Additionally, I agree that there will be macroeconomic effects, but those same effects also argue against your point on a long-term basis:
Why did they move to Qatar in the first place? Presumably because they heard there were good jobs there. What happens now that people hear that there are no good jobs there, and that Qatar engages in criminal violation of human rights? Workers will stop moving there, and will move somewhere else with better opportunity instead. Or if Qatar is still their best option, perhaps they'll risk the same outcome -- but who are you blaming in that scenario? Certainly criminals are to blame for breaking the law, or violating human rights, but I'm not sure what it tells us about law-abiding companies that pay low wages.
If the argument is that companies offering low wages causes criminality and human rights abuses, then that argument needs to be made, not merely hinted at. Rather than assuming that low-paying jobs cause crime, it seems rather simpler and more intuitive to assume that both crime and low-paying jobs exist in areas with preexisting poverty.

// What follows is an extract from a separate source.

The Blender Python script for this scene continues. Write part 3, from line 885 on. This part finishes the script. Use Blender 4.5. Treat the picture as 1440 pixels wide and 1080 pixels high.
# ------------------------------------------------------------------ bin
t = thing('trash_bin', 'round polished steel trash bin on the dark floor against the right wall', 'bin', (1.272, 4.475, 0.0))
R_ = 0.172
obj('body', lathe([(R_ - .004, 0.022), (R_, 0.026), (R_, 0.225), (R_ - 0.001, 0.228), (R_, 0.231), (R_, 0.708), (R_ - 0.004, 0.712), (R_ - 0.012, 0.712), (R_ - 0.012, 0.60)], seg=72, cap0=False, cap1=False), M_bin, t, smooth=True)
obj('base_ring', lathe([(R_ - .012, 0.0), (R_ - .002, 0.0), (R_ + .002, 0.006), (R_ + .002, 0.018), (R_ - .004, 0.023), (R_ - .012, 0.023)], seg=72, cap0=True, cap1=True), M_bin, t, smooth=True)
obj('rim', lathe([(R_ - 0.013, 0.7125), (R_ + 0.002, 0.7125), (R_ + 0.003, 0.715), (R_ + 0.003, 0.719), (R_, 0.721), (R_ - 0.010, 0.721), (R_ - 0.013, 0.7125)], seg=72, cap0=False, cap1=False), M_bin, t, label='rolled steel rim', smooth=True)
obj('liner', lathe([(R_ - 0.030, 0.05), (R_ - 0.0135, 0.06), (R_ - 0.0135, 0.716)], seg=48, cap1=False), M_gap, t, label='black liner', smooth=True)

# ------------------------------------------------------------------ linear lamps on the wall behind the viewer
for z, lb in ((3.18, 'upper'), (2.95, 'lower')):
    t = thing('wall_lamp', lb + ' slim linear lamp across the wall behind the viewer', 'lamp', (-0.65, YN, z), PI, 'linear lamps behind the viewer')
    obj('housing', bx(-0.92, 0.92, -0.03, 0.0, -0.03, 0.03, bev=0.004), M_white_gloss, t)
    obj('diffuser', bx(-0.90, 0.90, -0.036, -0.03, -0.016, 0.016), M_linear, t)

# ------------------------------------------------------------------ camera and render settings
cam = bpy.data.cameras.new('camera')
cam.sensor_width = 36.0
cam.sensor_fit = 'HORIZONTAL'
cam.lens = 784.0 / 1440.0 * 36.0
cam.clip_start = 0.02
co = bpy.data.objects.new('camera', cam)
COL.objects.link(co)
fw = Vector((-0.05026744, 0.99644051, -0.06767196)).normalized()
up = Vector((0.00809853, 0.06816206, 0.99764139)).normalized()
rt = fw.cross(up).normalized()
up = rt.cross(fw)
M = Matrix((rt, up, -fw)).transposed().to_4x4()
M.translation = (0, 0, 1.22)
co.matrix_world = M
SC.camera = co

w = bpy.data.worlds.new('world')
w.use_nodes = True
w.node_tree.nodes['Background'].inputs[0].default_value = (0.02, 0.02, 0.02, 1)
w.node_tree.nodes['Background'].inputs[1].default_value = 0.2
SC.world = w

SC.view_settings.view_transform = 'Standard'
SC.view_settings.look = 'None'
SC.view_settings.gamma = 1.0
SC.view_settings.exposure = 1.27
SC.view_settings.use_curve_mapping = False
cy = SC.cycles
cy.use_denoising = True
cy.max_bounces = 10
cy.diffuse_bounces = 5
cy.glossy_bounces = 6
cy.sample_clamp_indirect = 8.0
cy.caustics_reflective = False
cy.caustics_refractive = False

So the question that I'm posing is, what's the best way to lift areas out of poverty? With jobs -- the best jobs that anyone is willing to offer to workers in the area, and the best jobs that the workers are qualified to work.
The people working there are free agents. Why would they choose to work for a sweatshop if it makes them worse off than their next best alternative? (Note: I'm discussing about law-abiding businesses that pay low wages, not crime syndicates that enslave people or whatever hypothetical.)
The answer is that because having a job makes them better off. The workers typically have worse alternatives, which is why sweatshops are able to pay a low wage. The workers would otherwise be jobless or have an even lower paying job, or would be subsistence farming.
Discussions about the economics of such situations often fall prey to the weakness in reasoning that's jokingly called the "Copenhagen Interpretation of Ethics": https://blog.jaibot.com/the-copenhagen-interpretation-of-eth... - an obviously fallacious ethics where that, simply by interacting with a situation, you somehow become responsible for it.
If you take this logical fallacy into account, then more jobs and more options are always better things. People can choose what's best for them, and it's not the employer's fault if no better employment option is available. It is rather typically the case that sweatshops and globalization bring visibility to pre-existing poverty that would exist and would be even worse if not for the wages. People typically work a job because they need the money, after all. If people don't need the money, and have some better alternative, then what's stopping them from doing that instead?
(Just so we're clear: there's agreement that people working these jobs have shit options. The disagreement is about whether their employers are somehow doing an immoral thing by offering a job when they might not otherwise have one.)